There are still a handful of places that offer shareholder perks and that weren’t on my original list.  These include:

  • Carnival Cruise Lines
    Carnival Corporation openly celebrates its shareholder perks, announcing them with fanfare on their website. Shareholders sailing 6 days or fewer get a free credit of $50 per stateroom, shareholders sailing 7 to 13 days receive a free credit of $100 per stateroom, and shareholders sailing 14 days or longer receive a shareholder credit of $250 per stateroom.
  • Churchill Downs
    ​If you own 100 shares of the stock as of December 31st of the previous year, you can participate in something the firm calls its Shareholder Pass Program. For this shareholder perk, the company will send two free passes per household. According to the company’s investor relations department, “The passes allow free general admission at all our racing and off-track betting facilities. They are valid for an unlimited number of visits during the year as well as general admission for the Kentucky Oaks and the Kentucky Derby at Churchill Downs. The passes, however, are NOT VALID for the Breeders’ Cup World Championships when they are held at CDI venues or any other special event conducted at a CDI racetrack.”
  • Ford Motor Company
    Owners of 100 shares of Ford common stock, who have held their position for at least six months, can enroll in the X-Pricing program, which allows them to pay 4% above employee pricing. Depending upon the model you select, this can save you thousands upon thousands of dollars on your next car, truck, or SUV.
  • Intercontinental Hotels Group (IHG)
    Through a “dedicated, controlled access website”, registered shareholders of IHG can book hotel stays for discounted prices (subject to availability). IHG owns brands like Holiday Inn, Holiday Inn Express, Candlewood Suites, Intercontinental Hotels & Resorts, Hotel Indigo, and Staybridge Suites.
  • International Business Machines
    IBM allows stockholders to receive a special code, giving them access to the employee-only store, complete with significant discounts on computer hardware.
  • Lindt & Sprüngli AG
    For years now, shareholders with voting rights receive a large gift box of assorted Lindt & Sprüngli chocolates. The gift boxes are given to the entitled shareholders who attend the company’s annual general meeting in Switzerland, as well as those who do not attend but, instead, vote by proxy before the deadline. The company does not ship the gift boxes outside of Switzerland, so if you’re an international voting-shareholder, you’ll need to arrange an agreement with a friend or business that can accept the gift box on your behalf and ship it back to you through alternative means. That, or, you can take a trip to Switzerland and visit the factory on the shores of the picturesque Lake Zurich.
  • Kimberly-Clark
    In a personal post about portfolio weightings, I discussed the appeal of a business like Kimberly-Clark. According to one source I found, Michael McDonald at MSN Money, owners of the common stock who hold it outright have the chance to pay $24.49 for a box that includes many of the firm’s products, and which also comes with coupons, putting the total value at $45.00 per box.
  • Royal Caribbean Cruises
    As with Carnival Cruise Lines, Royal Caribbean Cruises lists its shareholder perks – or as it calls them, its shareholder benefits – right on the front page of its corporate investor relations site. It awards a $50 onboard credit per stateroom for shareholders sailing for 5 nights or less, $100 for shareholders sailing 6 to 9 nights, $200 for shareholders sailing 10 to 13 nights, and $250 for shareholders sailing 14 or more nights.

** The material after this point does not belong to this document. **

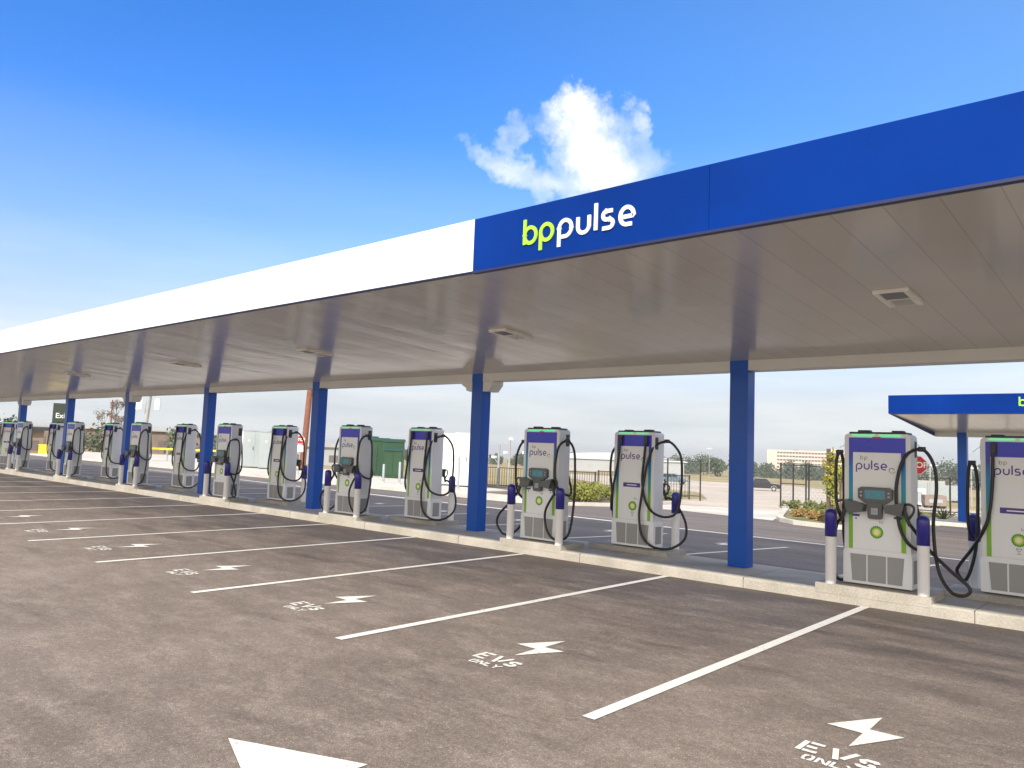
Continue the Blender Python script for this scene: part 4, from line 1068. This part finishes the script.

Sometimes, a bit of research will uncover shareholder perks you didn’t know existed. If you’re in Switzerland and own 75 shares of Weisse Arena AG, you can get a 10% reduction for yourself and your family on all company lift tickets and rentals.

One of my favorite shareholder perks comes from Japan due to how it is structured, rewarding owners based on their total ownership stake. Japan Airlines will allow investors who own 100 or more shares of its common stock to save 50% on regular one-way airfare for any domestic flight right. The number of coupons you receive increases as your share count rises. For example, if you own 900 shares, you get five coupons, so you could take advantage of this five times. For 1,100 to 99,999 shares, you get 5 coupons plus 1 coupon per 500 shares over 1,000 shares. For 100,000 shares or above, you get 203 coupons plus 1 coupon per every 1,000 shares above 100,000 shares.

But, wait! It gets better. To reward long-term owners, shareholders who have been on record for seven consecutive dates are given extra rewards. Those with between 300 and 999 shares receive an extra discount coupon for every seven consecutive record dates they’ve invested. Those with 1,000 to 9,999 shares receive two additional discount coupons for the same. Those with 10,000 shares or more receive three additional coupons for the same.

There can even be shareholder perks hidden within the fine print, encouraging direct ownership. I know of one fund that gifts almost $205 in free shares to long-term investors for every $10,000 they hold at least 12 months. Sometimes you’ll run into something like a master limited partnership that allows monthly investors who buy equity through regular paycheck withdrawals to get a 15% discount from the market price everyone else pays. Usually, these are not touted from the rooftops as they are meant to appeal to those in the know; insiders and their family members. If you stumble upon one for a business you wanted to own, anyway, it can sweeten the pot.